Georgio the Chirico
1888-1978
Major Italian painter, who founded the metaphysical school. He was born in Volos, Greece, the son of an Italian
engineer. He studied art in Athens and in Munich, where he was strongly influenced by the allegorical works of
the 19th-century Swiss painter Arnold Böcklin. In Turin and Florence and in Paris, where he settled in 1911, he
painted deserted cityscapes, such as Enigma of an Autumn Night (1910) and Mystery and Melancholy of a
Street (1914). These early metaphysical works, through sharp contrasts of light and shadow and exaggerated
perspective, evoke a haunting, ominous dream world.

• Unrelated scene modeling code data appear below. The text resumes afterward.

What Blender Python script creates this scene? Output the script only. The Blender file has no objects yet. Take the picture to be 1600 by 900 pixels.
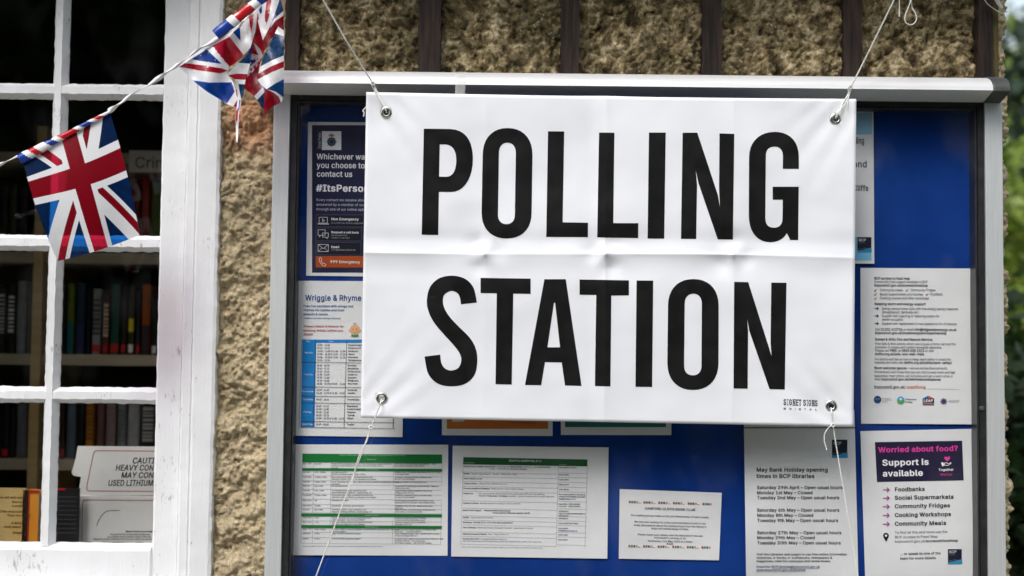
import bpy, bmesh, math, random
import numpy as np
from mathutils import Vector, Matrix, noise

random.seed(7)
scene = bpy.context.scene
COL = scene.collection
R = math.radians

# ------------------------------------------------------------------ camera
CAM_LOC = Vector((0.0, -2.40, 1.55))
FPX = 2000.0                       # focal length in photo pixels (1600 wide)
PITCH, ROLL = R(2.9), R(0.62)
CAM_ROT = Matrix.Rotation(math.pi / 2 + PITCH, 3, 'X') @ Matrix.Rotation(ROLL, 3, 'Z')
cam = bpy.data.cameras.new('camera')
cam.sensor_width = 36.0
cam.lens = FPX / 1600 * 36.0
cam.clip_start, cam.clip_end = 0.05, 1000.0
cam.dof.use_dof = True
cam.dof.focus_distance = 2.32
cam.dof.aperture_fstop = 2.2
cam_ob = bpy.data.objects.new('camera', cam)
COL.objects.link(cam_ob)
cam_ob.matrix_world = Matrix.Translation(CAM_LOC) @ CAM_ROT.to_4x4()
scene.camera = cam_ob

# ------------------------------------------------------------------ light
SUN_DIR = Vector((-0.35, -0.62, 0.92)).normalized()
world = bpy.data.worlds.new('World')
scene.world = world
world.use_nodes = True
wn, wl = world.node_tree.nodes, world.node_tree.links
bg = wn['Background']
sky = wn.new('ShaderNodeTexSky')
sky.sky_type = 'NISHITA'
sky.sun_disc = False
sky.sun_elevation = math.asin(SUN_DIR.z)
sky.sun_rotation = math.atan2(SUN_DIR.x, SUN_DIR.y)
sky.dust_density = 3.0
sky.air_density = 1.0
hs = wn.new('ShaderNodeHueSaturation')      # overcast: most of the blue is gone
hs.inputs['Saturation'].default_value = 0.5
wl.new(sky.outputs[0], hs.inputs['Color'])
wl.new(hs.outputs[0], bg.inputs['Color'])
bg.inputs['Strength'].default_value = 0.15
sun = bpy.data.lights.new('sun', 'SUN')
sun.energy = 1.1
sun.angle = R(22)
sun.color = (1.0, 0.995, 0.985)
sun_ob = bpy.data.objects.new('sun', sun)
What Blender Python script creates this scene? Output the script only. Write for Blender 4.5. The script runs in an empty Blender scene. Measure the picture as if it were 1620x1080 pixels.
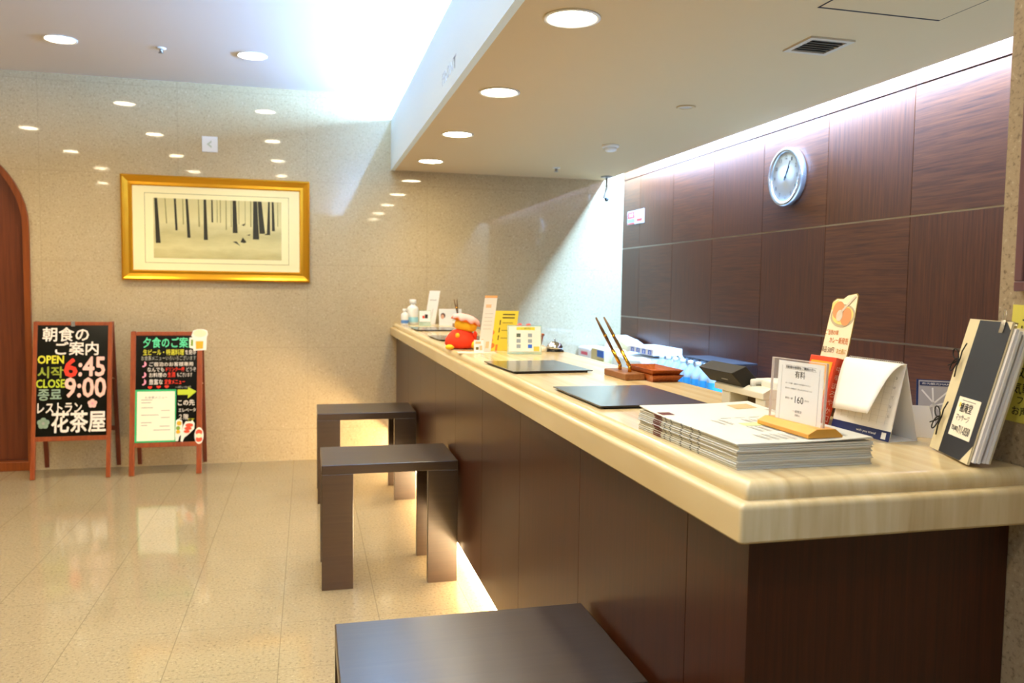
import bpy, bmesh, math, random
from mathutils import Matrix, Vector
random.seed(7)
S = bpy.context.scene
COL = S.collection
PI = math.pi

# ---------------------------------------------------------------- camera
cam = bpy.data.cameras.new('camera')
cam.sensor_width = 36.0
cam.lens = 1286.0 / 1620.0 * 36.0
cam.clip_start = 0.02
camo = bpy.data.objects.new('camera', cam)
COL.objects.link(camo)
Rr = Vector((0.9698353, -0.2433996, 0.0132706))
Rd = Vector((-0.0032366, -0.0672940, -0.9977279))
Rf = Vector((0.2437396, 0.9675888, -0.0660519))
m = Matrix.Identity(4)
for i in range(3):
    m[i][0] = Rr[i]; m[i][1] = -Rd[i]; m[i][2] = -Rf[i]
m[2][3] = 1.33
camo.matrix_world = m
cam.dof.use_dof = True
cam.dof.focus_distance = 2.0
cam.dof.aperture_fstop = 5.0
S.camera = camo

# ---------------------------------------------------------------- light and view
S.view_settings.view_transform = 'Standard'
S.view_settings.look = 'None'
S.view_settings.exposure = 0.0
S.view_settings.gamma = 1.0
S.cycles.use_denoising = True
S.cycles.max_bounces = 8
S.cycles.diffuse_bounces = 5
S.cycles.glossy_bounces = 4
S.cycles.transmission_bounces = 8
S.cycles.transparent_max_bounces = 12
S.cycles.sample_clamp_indirect = 6.0
S.cycles.caustics_refractive = False
w = bpy.data.worlds.new('world'); S.world = w; w.use_nodes = True
w.node_tree.nodes['Background'].inputs[0].default_value = (1.0, 0.9, 0.75, 1)
w.node_tree.nodes['Background'].inputs[1].default_value = 0.15

WARM = (1.0, 0.80, 0.48)
COOL = (0.30, 0.55, 1.0)
P_DOWN = 46.0        # ceiling downlights
P_SOFF = 19.0        # soffit downlights
P_COVE = 620.0       # cool strip over the soffit edge
P_SLOT = 540.0       # cool strip above the wood panels
KICK_STR = 130.0      # warm strip under the counter

def area(name, loc, direction, sx, sy, power, color, spread=PI):
    l = bpy.data.lights.new(name, 'AREA'); l.shape = 'RECTANGLE'; l.size = sx; l.size_y = sy
    l.energy = power; l.color = color; l.spread = spread
    o = bpy.data.objects.new(name, l); COL.objects.link(o)
    z = -Vector(direction).normalized()          # area lights shine along local -Z
    y = Vector((0, 1, 0)); x = y.cross(z).normalized(); y = z.cross(x)
    mm = Matrix.Identity(4)
    for i in range(3):
        mm[i][0] = x[i]; mm[i][1] = y[i]; mm[i][2] = z[i]; mm[i][3] = loc[i]
    o.matrix_world = mm
    return o
area('cove_light', (0.76, 0.9, 2.600), (-0.86, 0, 0.5), 0.05, 10.8, P_COVE, COOL)
area('slot_light', (2.44, 3.75, 2.36), (0.35, 0, -0.94), 0.04, 5.0, P_SLOT, COOL)

# ---------------------------------------------------------------- materials
def lin(h):
    if isinstance(h, str):
        v = [int(h[i:i+2], 16) / 255 for i in (0, 2, 4)]
        return tuple((c / 12.92 if c <= 0.04045 else ((c + 0.055) / 1.055) ** 2.4) for c in v) + (1,)
    return tuple(h) + (1,)

_mats = {}
def M(name, color='cccccc', rough=0.5, metal=0.0, spec=0.5, emit=None, estr=0.0, coat=0.0, trans=0.0, ior=1.45, alpha=1.0):
    if name in _mats: return _mats[name]
    mt = bpy.data.materials.new(name); mt.use_nodes = True
    b = mt.node_tree.nodes['Principled BSDF']
    b.inputs['Base Color'].default_value = lin(color)
    b.inputs['Roughness'].default_value = rough
    b.inputs['Metallic'].default_value = metal
    b.inputs['Specular IOR Level'].default_value = spec
    b.inputs['Coat Weight'].default_value = coat
    b.inputs['Coat Roughness'].default_value = 0.22
    b.inputs['Transmission Weight'].default_value = trans
    b.inputs['IOR'].default_value = ior
    b.inputs['Alpha'].default_value = alpha
    if emit:
        b.inputs['Emission Color'].default_value = lin(emit)
        b.inputs['Emission Strength'].default_value = estr
    _mats[name] = mt
    return mt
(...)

As an army conscript in Ferrara in 1915 de Chirico met the
futurist painter Carlo Carrà; together they founded the magazine Pittura Metafisica in 1920. From 1915 to 1925
de Chirico painted bizarre, faceless mannequins and juxtaposed wildly unrelated objects in his still lifes, a
technique adopted by the surrealists. From 1924 to 1930 de Chirico gave enormous impetus to the surrealist
movement and influenced such surrealists as Yves Tanguy and Salvador Dalí. By the mid-1930s he had turned to
an outworn academic style and chose to become a fashionable portraitist.